Monsieur le garde des sceaux, permettez-moi de commencer par ces quelques mots de votre illustre prédécesseur Robert Badinter : « Un mineur, c’est un être en devenir. […] L’objectif premier de la justice des mineurs, c’est de les intégrer ou de les réinsérer dans la société. » Alors, oui, au nom de ce noble objectif, l’ordonnance de 1945 se devait d’être remise à plat, réécrite, enrichie et, enfin, codifiée !
En effet, comme l’a précisé Mme la rapporteure, une quarantaine de réformes depuis 1945 ont rendu ce texte fondateur bien complexe, difficile à appréhender, y compris pour les professionnels, et parfois en incohérence avec le code pénal. Sur un aspect purement formel, le présent projet de loi est donc tout à fait bienvenu.
L’ordonnance de 1945 nous donne en héritage un socle de principes : la primauté de l’éducatif sur le répressif, la spécialisation des juridictions pour mineurs et l’atténuation de leur responsabilité pénale. Ce sont des principes fondamentaux qu’il était indispensable de ne pas perdre de vue : juger les mineurs, c’est avant tout trouver un équilibre délicat entre la nécessaire protection de la société et l’indispensable prise en compte de l’intérêt de l’enfant, ce citoyen en devenir. Un enfant est un enfant, et on ne peut pas lui prêter la même compréhension du monde qui l’entoure et de ses actes qu’un adulte. Ainsi, en cette matière, et peut-être plus que dans d’autres, gardons-nous des raisonnements simplistes et des jugements hâtifs.
Si l’enfant n’a pas la même compréhension du monde, il n’a pas non plus la même temporalité qu’un adulte.
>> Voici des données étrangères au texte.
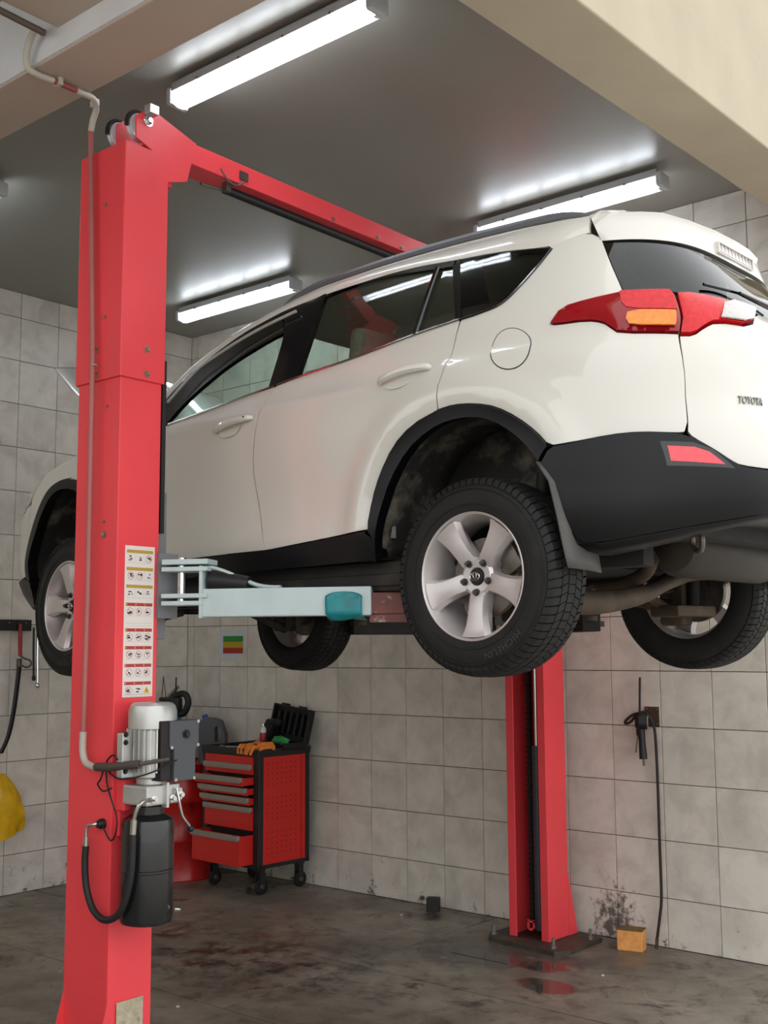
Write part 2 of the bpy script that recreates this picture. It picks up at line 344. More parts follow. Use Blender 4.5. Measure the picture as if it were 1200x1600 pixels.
# ---------------------------------------------------------------- the car: surface
def smooth_tab(tab):
    a = np.array(tab, float); x, y = a[:, 0], a[:, 1]; xs_ = np.linspace(x[0], x[-1], 400)
    d = np.diff(y) / np.diff(x); m = np.zeros(len(x)); m[0] = d[0]; m[-1] = d[-1]
    for i in range(1, len(x) - 1):
        h0, h1 = x[i] - x[i - 1], x[i + 1] - x[i]; m[i] = (d[i - 1] * h1 + d[i] * h0) / (h0 + h1)
    out = []
    for t in xs_:
        i = min(max(int(np.searchsorted(x, t)) - 1, 0), len(x) - 2); hh = x[i + 1] - x[i]; s = (t - x[i]) / hh
        out.append((2 * s ** 3 - 3 * s ** 2 + 1) * y[i] + (s ** 3 - 2 * s ** 2 + s) * hh * m[i] + (-2 * s ** 3 + 3 * s ** 2) * y[i + 1] + (s ** 3 - s ** 2) * hh * m[i + 1])
    lo, st = xs_[0], xs_[1] - xs_[0]
    def f(t):
        u = (t - lo) / st
        if u <= 0: return out[0]
        if u >= 399: return out[-1]
        i = int(u); return out[i] + (out[i + 1] - out[i]) * (u - i)
    return f
fW = smooth_tab([(.10,.78),(.20,.84),(.30,.885),(.39,.905),(.55,.908),(.72,.912),(.86,.922),(.95,.921),(1.0,.91),(1.06,.880),(1.2,.833),(1.35,.775),(1.46,.722),(1.54,.672),(1.60,.615),(1.64,.555),(1.67,.48)])
fXR = smooth_tab([(.10,3.25),(.2,3.42),(.3,3.54),(.4,3.61),(.5,3.64),(.6,3.645),(.7,3.625),(.8,3.59),(.9,3.575),(1.0,3.56),(1.08,3.54),(1.15,3.50),(1.3,3.40),(1.45,3.29),(1.55,3.21),(1.67,3.09)])
fXFL = smooth_tab([(.10,-.72),(.2,-.84),(.3,-.91),(.4,-.94),(.55,-.945),(.7,-.92),(.8,-.88),(.9,-.78),(1.0,-.62),(1.1,-.42)])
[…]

Lorsque l’on a cinquante ans, un an, c’est un cinquantième de sa vie ; lorsque l’on a dix ans, c’est un dixième, soit beaucoup plus. Six mois, douze mois, deux ans pour un adulte peuvent équivaloir à trois ans, cinq ans, dix ans pour un enfant. Bref, c’est long… C’est pourquoi le raccourcissement des délais et la création d’une césure avec une première audience sur la culpabilité dans les trois mois qui suivent le début de la procédure devraient apporter une véritable amélioration pour l’enfant jugé, mais aussi pour la victime, qui pourra ainsi voir sa demande prise en compte rapidement.